China rewrites history of Korean War
The Telegraph
Malcolm Moore in Shanghai
25 Jun 2010
On the 60th anniversary of the Korean War, China has finally rewritten its history of how the conflict began to point the finger of responsibility at North Korea.
Until now, the Chinese have staunchly supported their North Korean allies, along whose side they fought in the war.
China previously insisted that the war was waged out of American aggression. The official title of the conflict on the mainland is "The War to Resist America and Aid Korea".
Chinese history textbooks state that the Korean War began when "the United States assembled a United Nations army of 15 countries and defiantly marched across the border and invaded North Korea, spreading the flames of war to our Yalu river."

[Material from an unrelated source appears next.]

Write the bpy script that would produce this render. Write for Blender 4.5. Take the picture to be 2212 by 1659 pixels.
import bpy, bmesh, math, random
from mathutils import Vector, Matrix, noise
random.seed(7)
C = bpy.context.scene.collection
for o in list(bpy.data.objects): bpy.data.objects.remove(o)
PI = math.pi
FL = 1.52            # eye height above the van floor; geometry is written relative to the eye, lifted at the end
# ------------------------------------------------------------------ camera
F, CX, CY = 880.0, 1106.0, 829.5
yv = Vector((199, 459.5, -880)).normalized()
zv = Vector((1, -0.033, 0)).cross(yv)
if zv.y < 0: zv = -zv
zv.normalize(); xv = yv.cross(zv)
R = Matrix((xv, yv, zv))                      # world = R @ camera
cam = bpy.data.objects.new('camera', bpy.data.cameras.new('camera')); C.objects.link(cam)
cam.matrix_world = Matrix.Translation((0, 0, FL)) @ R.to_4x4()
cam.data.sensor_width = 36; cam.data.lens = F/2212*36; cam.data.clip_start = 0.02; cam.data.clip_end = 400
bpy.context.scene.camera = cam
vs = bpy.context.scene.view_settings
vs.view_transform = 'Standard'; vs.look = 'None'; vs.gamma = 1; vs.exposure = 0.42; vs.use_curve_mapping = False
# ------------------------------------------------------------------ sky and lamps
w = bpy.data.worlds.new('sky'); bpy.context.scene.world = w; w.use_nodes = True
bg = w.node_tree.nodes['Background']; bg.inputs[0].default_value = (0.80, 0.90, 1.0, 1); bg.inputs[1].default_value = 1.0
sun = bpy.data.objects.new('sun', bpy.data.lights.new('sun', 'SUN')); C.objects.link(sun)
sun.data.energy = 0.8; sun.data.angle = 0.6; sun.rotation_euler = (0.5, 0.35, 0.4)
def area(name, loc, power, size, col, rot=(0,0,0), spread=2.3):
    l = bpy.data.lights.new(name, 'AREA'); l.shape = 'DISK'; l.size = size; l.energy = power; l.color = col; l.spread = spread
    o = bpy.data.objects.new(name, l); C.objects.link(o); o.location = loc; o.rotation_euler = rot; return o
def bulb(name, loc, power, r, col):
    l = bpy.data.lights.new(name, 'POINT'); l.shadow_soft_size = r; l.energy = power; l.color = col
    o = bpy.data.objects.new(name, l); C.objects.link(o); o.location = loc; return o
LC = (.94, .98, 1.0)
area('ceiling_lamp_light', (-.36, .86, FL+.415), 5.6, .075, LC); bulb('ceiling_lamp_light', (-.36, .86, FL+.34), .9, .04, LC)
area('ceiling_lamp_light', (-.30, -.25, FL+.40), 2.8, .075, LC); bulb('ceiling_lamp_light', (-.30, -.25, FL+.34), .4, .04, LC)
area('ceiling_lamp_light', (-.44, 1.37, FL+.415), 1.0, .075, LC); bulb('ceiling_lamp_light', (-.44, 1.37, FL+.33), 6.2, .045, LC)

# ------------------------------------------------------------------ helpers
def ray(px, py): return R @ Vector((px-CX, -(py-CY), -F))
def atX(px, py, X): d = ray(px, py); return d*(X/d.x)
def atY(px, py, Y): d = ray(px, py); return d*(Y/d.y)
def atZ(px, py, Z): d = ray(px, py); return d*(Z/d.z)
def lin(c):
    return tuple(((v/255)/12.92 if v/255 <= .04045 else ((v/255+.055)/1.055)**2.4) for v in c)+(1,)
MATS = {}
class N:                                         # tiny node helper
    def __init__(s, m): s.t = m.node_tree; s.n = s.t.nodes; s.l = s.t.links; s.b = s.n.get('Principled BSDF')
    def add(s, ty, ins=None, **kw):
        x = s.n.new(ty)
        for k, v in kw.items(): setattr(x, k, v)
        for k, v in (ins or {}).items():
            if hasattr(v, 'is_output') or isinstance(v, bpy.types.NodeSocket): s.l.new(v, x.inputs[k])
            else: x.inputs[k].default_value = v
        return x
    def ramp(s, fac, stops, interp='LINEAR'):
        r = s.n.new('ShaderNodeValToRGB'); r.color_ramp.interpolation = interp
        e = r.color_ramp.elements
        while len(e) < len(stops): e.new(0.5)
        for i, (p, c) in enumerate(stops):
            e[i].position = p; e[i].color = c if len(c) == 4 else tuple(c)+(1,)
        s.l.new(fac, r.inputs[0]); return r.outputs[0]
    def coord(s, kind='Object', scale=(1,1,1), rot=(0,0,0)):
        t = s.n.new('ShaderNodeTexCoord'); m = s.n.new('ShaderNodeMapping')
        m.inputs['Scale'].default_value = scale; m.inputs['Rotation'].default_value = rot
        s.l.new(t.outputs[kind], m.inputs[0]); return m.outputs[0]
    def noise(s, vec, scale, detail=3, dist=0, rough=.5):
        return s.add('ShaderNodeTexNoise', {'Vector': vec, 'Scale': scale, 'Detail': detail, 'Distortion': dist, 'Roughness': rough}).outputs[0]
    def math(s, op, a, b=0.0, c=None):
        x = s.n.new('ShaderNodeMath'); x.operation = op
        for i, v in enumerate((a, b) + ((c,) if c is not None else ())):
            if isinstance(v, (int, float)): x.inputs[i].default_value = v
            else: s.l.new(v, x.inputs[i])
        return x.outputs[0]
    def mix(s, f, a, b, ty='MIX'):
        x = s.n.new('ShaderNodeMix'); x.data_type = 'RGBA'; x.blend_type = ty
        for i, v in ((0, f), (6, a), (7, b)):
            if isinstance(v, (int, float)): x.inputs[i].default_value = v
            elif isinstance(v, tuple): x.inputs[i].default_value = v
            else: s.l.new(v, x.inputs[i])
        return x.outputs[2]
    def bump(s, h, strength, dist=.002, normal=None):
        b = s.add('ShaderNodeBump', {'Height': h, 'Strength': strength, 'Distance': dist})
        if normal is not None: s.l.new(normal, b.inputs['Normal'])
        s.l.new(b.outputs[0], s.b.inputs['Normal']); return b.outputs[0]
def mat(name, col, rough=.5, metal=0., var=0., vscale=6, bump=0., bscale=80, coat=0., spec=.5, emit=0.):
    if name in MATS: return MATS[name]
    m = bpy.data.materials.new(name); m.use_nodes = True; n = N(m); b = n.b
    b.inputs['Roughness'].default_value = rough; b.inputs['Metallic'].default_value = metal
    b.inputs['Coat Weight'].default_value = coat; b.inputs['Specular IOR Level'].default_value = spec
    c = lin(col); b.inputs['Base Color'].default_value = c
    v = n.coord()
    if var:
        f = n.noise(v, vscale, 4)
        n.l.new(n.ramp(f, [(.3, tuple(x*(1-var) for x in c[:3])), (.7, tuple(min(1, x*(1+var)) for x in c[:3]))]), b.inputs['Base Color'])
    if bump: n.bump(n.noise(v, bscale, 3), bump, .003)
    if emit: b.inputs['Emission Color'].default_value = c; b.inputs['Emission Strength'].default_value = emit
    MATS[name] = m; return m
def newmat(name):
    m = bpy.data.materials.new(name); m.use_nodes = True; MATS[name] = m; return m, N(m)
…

The official Chinese media stated for the first time that it was North Korea that dealt the first blow. In a special report, Xinhua's International Affairs journal said: "On June 25, 1950, the North Korean army marched over 38th Parallel and started the attack. Three days later, Seoul fell."
China and North Korea were "as close as lips and teeth," said Mao Tse-tung.
The Korean War, which has never formally ended, has been largely forgotten in the West, despite the deaths of between two and three million people in the fighting.
In Asia, however, the memory of the war is still felt strongly and has sustained a continuing alliance and emotional bond between Beijing and Pyongyang.
While many Chinese historians privately subscribe to the view that North Korea was the aggressor in the war, driven by Kim Il-sung's desire to unite the Korean peninsula under a Communist banner, the matter remains highly sensitive.
"It is not convenient for me to comment on the matter," said Zhang Liangui, a leading professor of Korean studies at the Communist Central Party School in Beijing. "I was not aware of this timeline [in the Xinhua article]. As far as I am aware there has been no change to the official view on the war."
Meanwhile, the Global Times, a government-run newspaper, said it was "high time to renew and strengthen efforts by Chinese scholars to discover the truth about the Korean War."
In Seoul, South Korea held an official ceremony to remember the war and Lee Myung-bak, the president, paid tribute to the dead. "Sixty years ago, North Korea's communists opened fire on a weekend's dawn when all people were sleeping peacefully," he said.
Meanwhile, across the border, North Korea put across its own view of the conflict. Under the headline: "US, Provoker of Korean War," the country's state news agency accused Washington of starting the war with a surprise attack.
"All the historical facts show that it is the US imperialists who unleashed the war in Korea and that the United States can never escape from the responsibility," the Korean Central News Agency said.